I have talked with people who are strong, loving, capable, and much harder-working than I have ever managed, who could be bringing great things to this world if they weren't restricted by poverty. They have learned things about grief, healing, overcoming, and working through adversity and failure, that could benefit people who haven't had to practice those skills because of where they started or help along the way, or simple good fortune to never face an unexpected trauma.

People want to care for their elderly and children, which we want them to do. They want to volunteer in community and engage in recreation, which we want them to do. They want to be good neighbours, which we want them to do. Poverty takes life down to the bare minimums - what is the maximum I can extract from this minimum of energy, money, food, time that I have? When people are constantly engaged in those calculations, they can't be engaged in the innovation business seems to crave, or the consumerism that business seems to want to encourage. They can't teach their kids about life skills, or learn how to take good care of their minds, bodies and spirits. They can barely even manage to get through their days of expending energy that they never get back. And that's if nothing goes wrong (stuff always goes wrong). That's what it's like for the humans I meet no matter where I meet them. 

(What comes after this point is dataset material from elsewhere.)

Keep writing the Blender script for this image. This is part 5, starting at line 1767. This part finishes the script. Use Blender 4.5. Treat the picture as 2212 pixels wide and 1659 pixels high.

This way of living is a drain on their life-forces, and thus a drain on our whole system. They are not operating at capacity. They are worn and broken, when they could be creative and whole. The places where they interact with the "working" parts of the system tend to be worn and broken down by their broken-down-ness. But they are not lost or incapable. We can upgrade our system, by breaking down the problem, understanding the ways the systems interact, and supporting people to find their own way through the mess that life has thrown at each of us to work with, trusting each other to bring our best when we, as a group, make sure no one is constantly suffering.

And we'd better. Because unemployment is coming, 47% of all jobs gone in 25 years is the latest, and that's Oxford, not me. No more middle class. So let's make sure the bottom looks more comfortable than it does now, because most of us will see each other there. I'd rather not see you in Hell. 

It doesn't matter if I like people, feel sorry for people, respect people, admire people, tolerate people, dislike people, avoid people, blame people, judge people, love people. What matters is whether every part of our system is operating at capacity on the journey towards peace on Earth. If the systems we built don't support maintenance, they were badly designed and are not good business to continue without upgrades. It makes sense to set a minimum standard of quality of life. It makes sense to upgrade the heart of our system so that it beats twice, to give back the oxygenated blood to the system instead of starving it.

Every system needs control levels, the minimums and maximums for optimal output. Without a maximum, the energy in our system just dissipates and pools outside the system. That's a bad machine and a bad business model, and it's bad for people, too. We don't have to choose it. There's nothing natural or inherent in it. It's what powerful men built for themselves to make the world their sandbox. We don't have to let them keep playing this way. They don't have to choose to, either. They are humans, just like the rest of us. They could choose to raise the bar, use all the power they accumulated for something worthwhile. They could force government to provide a combination of effective government regulation that limits the amount of wealth concentration, creating adequate income to build a higher minimum standard quality of life, supporting the pursuit of peace.

Knowing humans, maybe they will.

But in the meantime, we need to at least ask it.